■ Your goal ■
Copy all lines in which the word "Python" can be found.

■ Records for the task ■
= = =

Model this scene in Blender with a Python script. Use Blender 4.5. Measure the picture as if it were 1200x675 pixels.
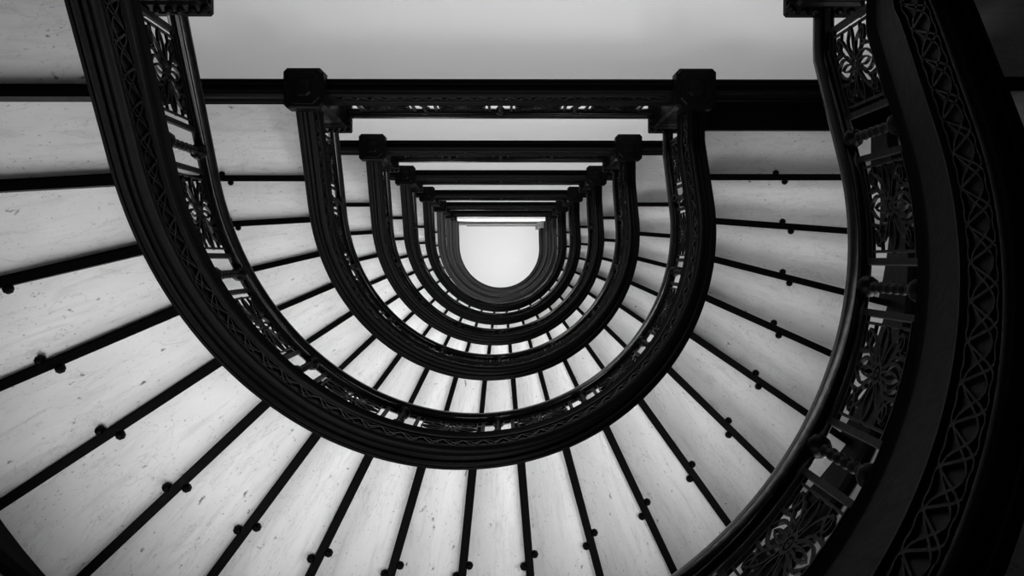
import bpy, math, random
from mathutils import Matrix, Vector
for o in list(bpy.data.objects):
    bpy.data.objects.remove(o)
random.seed(4)
SC = bpy.context.scene
COL = SC.collection
PI = math.pi
sin, cos = math.sin, math.cos

# ------------------------------------------------------------------ numbers
RX, RY = 1.25, 1.2792          # half width and depth of the open well (metres)
L = -0.7222                    # y of the landing edge (world +y is down in the picture)
SQ = PI * (RX + RY) / 2
SLEN = 2 * -L + SQ             # length of one flight along the well
D0, D1 = 0.01, 0.0564
LEVEL = [-0.7014, 3.4168, 7.575, 11.4859, 15.3213, 19.7449, 23.9436, 27.9, 31.9, 36.4]
TOP = 40.7
RWALL = 2.66
YBACK = -4.4
SLABH = 0.43
YR1, YR20 = -0.20, -0.195

# ------------------------------------------------------------------ camera
CX, CY = 0.0097, 0.3571
a_, b_, c_ = 0.0256, -0.009, 0.0
M = (Matrix(((1, 0, 0), (0, cos(a_), -sin(a_)), (0, sin(a_), cos(a_)))) @
     Matrix(((cos(b_), 0, sin(b_)), (0, 1, 0), (-sin(b_), 0, cos(b_)))) @
     Matrix(((cos(c_), -sin(c_), 0), (sin(c_), cos(c_), 0), (0, 0, 1))))
cam = bpy.data.cameras.new('camera')
camo = bpy.data.objects.new('camera', cam)
COL.objects.link(camo)
W = Matrix((M[0], -M[1], -M[2])).transposed().to_4x4()
W.translation = (CX, CY, 0)
camo.matrix_world = W
cam.sensor_width = 36
cam.lens = 36 * 1345 / 1200
cam.clip_start = 0.02
cam.clip_end = 200
SC.camera = camo

# ------------------------------------------------------------------ world, light, exposure
world = bpy.data.worlds.new('world')
SC.world = world
world.use_nodes = True
world.node_tree.nodes['Background'].inputs[0].default_value = (1, 1, 1, 1)
world.node_tree.nodes['Background'].inputs[1].default_value = 0.6
SC.view_settings.view_transform = 'Standard'
SC.view_settings.look = 'None'
SC.view_settings.gamma = 1
SC.view_settings.use_curve_mapping = False
SC.view_settings.exposure = 0.0
# daylight entering at each window: (angle on the curved wall, watts)
WIN = [(44, 0.92), (74, 0.66), (105, 0.68), (136, 1.05)]
WATTS = [76, 74, 78, 80, 84, 84, 90, 100, 100, 24]
BACK_FILL_W = [4, 76, 108, 118, 120, 130, 130, 130, 110, 30]  # watts of the lamps added at the back to lift the landing undersides
WINW = 17.0


def tz(t):
    return min(max((t - D0) / (1 - D0 - D1), 0), 1)


def t_of_angle(deg):
    return (-L + deg / 180 * SQ) / SLEN


def win_z(n, deg):
    """bottom and top of the window of storey n at this angle of the curved wall"""
    H = (LEVEL[n + 1] if n < 9 else TOP) - LEVEL[n]
    zt = LEVEL[n] + (H * tz(t_of_angle(deg)) if n < 9 else 0)
    return zt + 1.05, zt + (2.9 if n < 9 else 3.1)


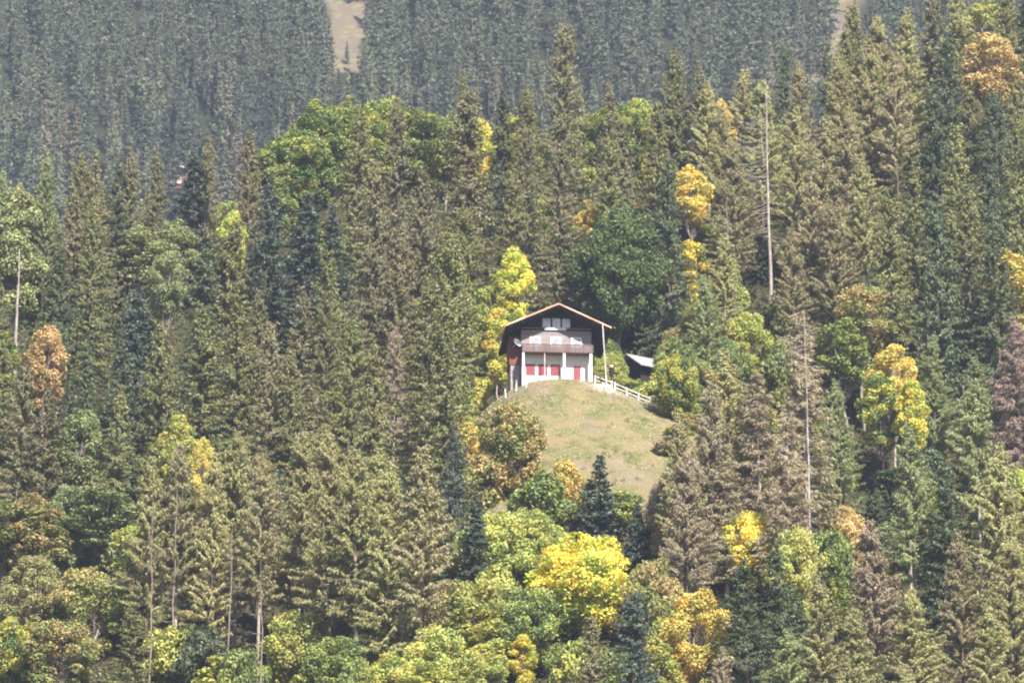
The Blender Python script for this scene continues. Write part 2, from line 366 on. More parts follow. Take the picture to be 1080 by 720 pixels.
floor_c = mix(rng_(noise(.35), .4, .6), (.055, .045, .028), (.042, .048, .022))
grass_c = mix(rng_(noise(.30, 7), .42, .58), (.19, .15, .08), (.105, .11, .042))
grass_c = mix(rng_(noise(1.6, 6, st=(1, 1, 1)), .52, .68), grass_c, (.20, .17, .11))
grass_c = mix(rng_(noise(.13, 3), .52, .62), grass_c, (.18, .145, .10))
scree_c = mix(rng_(noise(.05, 6), .42, .6), (.14, .11, .075), (.12, .105, .09))
scree_c = mix(rng_(noise(.35, 6), .5, .7), scree_c, (.17, .17, .09))
def att(n): return N(t, 'ShaderNodeAttribute', attribute_name=n).outputs['Fac']
sy = N(t, 'ShaderNodeSeparateXYZ'); L(geo.outputs['Position'], sy.inputs[0]); floor_c = mix(rng_(sy.outputs[1], 700, 800), floor_c, floor_far)
c = mix(att('grass'), floor_c, grass_c); c = mix(att('scree'), c, scree_c); c = mix(att('bare'), c, (.27, .225, .19))
d = N(t, 'ShaderNodeBsdfDiffuse'); L(c, d.inputs[0])
bp = N(t, 'ShaderNodeBump'); bp.inputs['Strength'].default_value = .35; bp.inputs['Distance'].default_value = .12; L(noise(2.2, 6), bp.inputs['Height']); L(bp.outputs[0], d.inputs['Normal'])
o = N(t, 'ShaderNodeOutputMaterial'); L(d.outputs[0], o.inputs[0]); me.materials.append(m)
tag(obj('hillside', me), kind='structure')

# ------------------------------------------------------------------ trees seen one by one: kind, u, v of the tip, height, radius, colour
LIST = """
larch 2 98 24 3.0 sage green
larch 24 118 22 2.8 pale olive
larch 50 112 27 2.8 sage green
spruce 82 142 26 3.6 olive green
spruce 104 130 27 3.4 brownish green
spruce 122 152 26 3.2 dark green
spruce 139 136 27 3.4 brownish green
spruce 168 132 26 3.0 brownish green
fir 207 158 24 4.4 blue-green
spruce 218 146 25 2.8 brownish green
spruce 262 138 27 4.0 brownish green
tree 240 185 12 3.5 fresh green
tall 243 220 20 2.2 yellow-green
tree 303 106 17 4.8 green and yellow
tree 288 128 15 4.2 mid green
tree 326 122 16 4.6 mid green
tree 352 98 16 4.6 mid green
tree 335 94 18 4.6 green and yellow
tree 368 76 18 5.0 green and yellow
tree 404 70 18 5.4 green and yellow
tree 438 66 17 5.2 mid green
tree 470 64 17 4.2 mid green
spruce 487 47 24 2.4 olive green
slim 507 58 16 2.4 bright yellow
fir 531 90 25 3.0 dark green
tree 562 52 16 3.0 yellow-green
spruce 595 26 33 4.6 brownish green
tree 612 112 14 3.4 fresh green
spruce 646 86 27 3.8 brownish green
tree 676 60 17 3.6 yellow-green
spruce 704 54 30 4.0 olive green
spruce 730 64 28 3.6 brownish green
tree 760 60 14 3.0 golden
larch 746 84 25 3.6 pale olive
larch 786 74 26 3.8 pale olive
spruce 823 44 22 3.0 dark green
larch 846 64 28 4.0 tan brown
spruce 868 48 27 3.0 dark green
spruce 902 6 30 4.2 olive green
larch 884 56 28 4.2 pale olive
larch 914 44 29 4.6 pale olive
larch 942 56 28 4.0 tan brown
spruce 974 -12 33 5.4 brownish green
spruce 998 36 27 3.8 dark green
larch 1008 -12 30 4.4 pale olive
tall 1046 34 25 4.6 orange
fir 1077 2 24 4.0 dark green
larch 930 18 30 4.8 pale olive
tree 1034 0 17 4.6 fresh green
spruce 1058 -14 28 4.4 olive green
larch 802 84 26 4.4 pale olive
spruce 716 62 28 4.0 olive green
spruce 556 96 26 4.2 olive green
tree 545 74 16 3.6 yellow-green
tree 638 104 16 4.2 mid green
tree 662 78 17 4.0 green and yellow
larch 955 10 30 4.6 pale olive
spruce 890 34 28 4.2 olive green
tree 20 184 21 5.8 pale green
spruce 1048 98 27 4.8 dark green
spruce 1026 88 27 4.4 olive green
spruce 1068 84 27 4.6 olive green
spruce 78 196 26 4.2 brownish green
spruce 98 218 26 4.0 olive green
spruce 58 262 26 4.4 dark green
tree 150 218 15 4.2 pale green
tree 186 206 15 3.6 pale green
fir 284 186 25 4.2 blue-green
fir 322 202 26 4.6 blue-green
fir 352 214 24 3.6 blue-green
spruce 240 238 29 4.8 olive green
spruce 214 262 27 4.2 dark green
fir 150 300 22 4.0 blue-green
tall 176 262 20 2.8 sage green
tall 52 343 20 2.8 orange
spruce 398 170 31 5.0 brownish green
spruce 424 104 29 4.4 brownish green
spruce 376 112 27 4.0 olive green
spruce 492 96 32 5.2 brownish green
spruce 445 178 31 4.6 brownish green
spruce 474 246 30 5.4 olive green
spruce 420 246 30 4.8 brownish green
spruce 352 262 28 4.4 olive green
spruce 318 300 26 4.2 brownish green
tall 345 232 20 2.8 mid green
spruce 553 136 27 3.8 brownish green
spruce 586 152 27 4.4 brownish green
spruce 540 180 26 4.2 olive green
tree 568 206 13 4.8 fresh green
tree 596 236 11 3.4 mid green
tall 542 264 18 2.6 bright yellow
tree 522 288 15 3.4 yellow-green
slim 526 326 13 2.2 bright yellow
slim 511 322 11 2.4 yellow-green
tree 622 208 14 3.2 golden
round 652 222 21 7.2 deep green
spruce 660 128 29 4.2 brownish green
spruce 692 108 29 4.4 olive green
spruce 706 168 30 4.6 dark green
spruce 640 148 27 4.0 olive green
tall 728 174 19 3.2 golden
slim 733 254 12 2.3 bright yellow
larch 762 112 27 4.0 pale olive
larch 776 150 26 4.0 tan brown
larch 836 112 28 4.4 pale olive
larch 866 124 28 4.4 tan brown
larch 852 182 28 4.4 tan brown
larch 892 118 29 4.6 tan brown
larch 912 166 27 4.2 pale olive
larch 880 212 27 4.2 tan brown
larch 836 240 24 3.8 tan brown
larch 762 246 22 3.8 pale olive
larch 744 290 20 3.4 sage green
spruce 986 90 31 4.8 dark green
spruce 1010 132 32 4.8 olive green
spruce 1040 148 30 4.6 dark green
spruce 1068 118 30 4.8 olive green
spruce 962 168 30 4.4 olive green
spruce 938 196 29 4.4 olive green
spruce 985 214 34 5.8 dark green
spruce 1020 196 30 4.6 olive green
spruce 1050 226 30 4.6 dark green
spruce 1078 196 30 4.4 olive green
tall 1062 266 22 4.2 golden
tall 908 298 21 4.2 russet
tall 892 336 18 4.0 mid green
tall 942 360 21 3.2 golden
tall 925 392 18 3.2 green and yellow
tall 958 400 19 2.3 bright yellow
bare 1072 334 25 4.0 pinkish grey
tree 738 316 13 4.2 russet
tree 786 330 13 4.0 yellow-green
tree 720 352 11 4.0 mid green
tree 712 372 9 3.4 green and yellow
bare 848 326 30 4.4 grey brown
bare 800 392 24 3.8 grey brown
bare 826 436 24 3.6 grey brown
larch 770 372 24 4.2 pale olive
larch 744 402 24 4.0 grey brown
larch 716 438 22 3.4 tan brown
larch 884 402 22 3.6 sage green
bare 764 470 18 3.0 grey brown
tree 806 470 12 3.8 green and yellow
tree 868 440 12 3.8 green and yellow
spruce 256 296 28 4.6 olive green
spruce 284 340 26 4.2 brownish green
spruce 216 322 28 4.4 olive green
spruce 172 342 28 4.6 olive green
spruce 132 360 26 4.4 dark green
spruce 95 352 24 3.6 dark green
spruce 20 386 26 4.8 brownish green
spruce 52 404 25 4.2 brownish green
spruce 2 352 26 4.2 olive green
tall 84 432 20 3.4 sage green
spruce 120 402 26 3.8 olive green
spruce 366 338 28 4.6 olive green
spruce 396 360 26 4.2 olive green
bare 416 342 19 2.2 grey brown
spruce 446 292 29 5.0 olive green
spruce 474 326 28 5.2 olive green
larch 342 306 24 3.6 olive green
spruce 312 372 24 3.8 olive green
tall 219 458 20 1.4 golden
tall 190 432 20 2.6 yellow-green
larch 158 482 27 3.6 pale olive
larch 190 466 28 4.0 tan brown
larch 226 476 27 3.8 pale olive
larch 252 452 28 4.2 pale olive
larch 276 478 27 4.0 tan brown
larch 322 456 28 4.4 pale olive
larch 352 458 28 4.2 pale olive
larch 378 474 27 4.4 pale olive
larch 410 486 27 4.2 pale olive
larch 444 472 28 4.6 tan brown
tree 36 522 14 4.6 russet
tree 6 530 13 4.2 mid green
tree 108 506 14 4.6 sage green
tree 76 508 13 3.6 sage green
tree 36 582 13 4.2 pale olive
tree 92 592 12 4.6 russet
slim 138 556 12 2.4 yellow-green
tree 64 648 10 4.6 russet
tree 10 650 9 4.0 green and yellow
spruce 143 640 15 3.2 olive green
bush 182 662 7 3.6 fresh green
tree 314 640 11 4.2 fresh green
tree 352 668 9 3.8 mid green
bush 236 690 5 3.4 yellow-green
spruce 477 446 20 3.0 blue-green
fir 500 520 16 2.8 blue-green
tree 540 422 12 4.4 russet
bush 508 478 7 3.2 russet
bush 490 446 6 2.6 golden
bush 596 486 6 2.2 golden
bush 570 500 7 3.6 mid green
sapling 630 480 11 3.5 blue-green
sapling 673 530 8.5 2.2 blue-green
tree 520 540 11 4.8 fresh green
tree 556 534 10 4.4 fresh green
bush 584 556 7 3.4 yellow-green
tree 614 566 12 6.2 bright yellow
tree 504 606 11 4.8 fresh green
slim 551 668 7 1.5 bright yellow
tree 560 618 10 4.4 mid green
spruce 664 624 18 3.4 blue-green
spruce 622 652 16 3.4 brownish green
tree 690 588 12 3.6 russet
bush 655 520 5 2.6 green and yellow
tree 736 622 13 4.0 golden
bush 698 530 7 2.4 russet
tree 786 536 10 4.2 bright yellow
tree 460 662 10 3.8 fresh green
tree 416 690 9 4.0 yellow-green
tree 704 500 12 3.0 grey brown
larch 722 478 23 3.8 grey brown
spruce 786 588 20 4.6 dark green
spruce 826 572 20 4.2 dark green
tree 838 556 12 3.4 fresh green
tree 884 534 10 3.6 orange
larch 922 546 24 4.4 grey brown
larch 868 606 22 4.0 pale olive
larch 898 640 20 3.8 pale olive
spruce 992 492 24 4.6 dark green
larch 962 452 26 4.0 sage green
larch 1028 402 29 4.6 sage green
larch 1050 470 28 4.6 pale olive
larch 1012 560 24 4.2 tan brown
larch 1062 566 24 4.4 pale olive
larch 964 620 20 3.8 pale olive
tree 1078 484 12 3.0 yellow-green
larch 830 660 18 3.8 sage green
larch 760 682 14 3.0 grey brown
larch 1040 640 20 4.2 pale olive
"""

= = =

■ Result ■
Model this scene in Blender with a Python script. Use Blender 4.5. Measure the picture as if it were 1200x675 pixels.
The Blender Python script for this scene continues. Write part 2, from line 366 on. More parts follow. Take the picture to be 1080 by 720 pixels.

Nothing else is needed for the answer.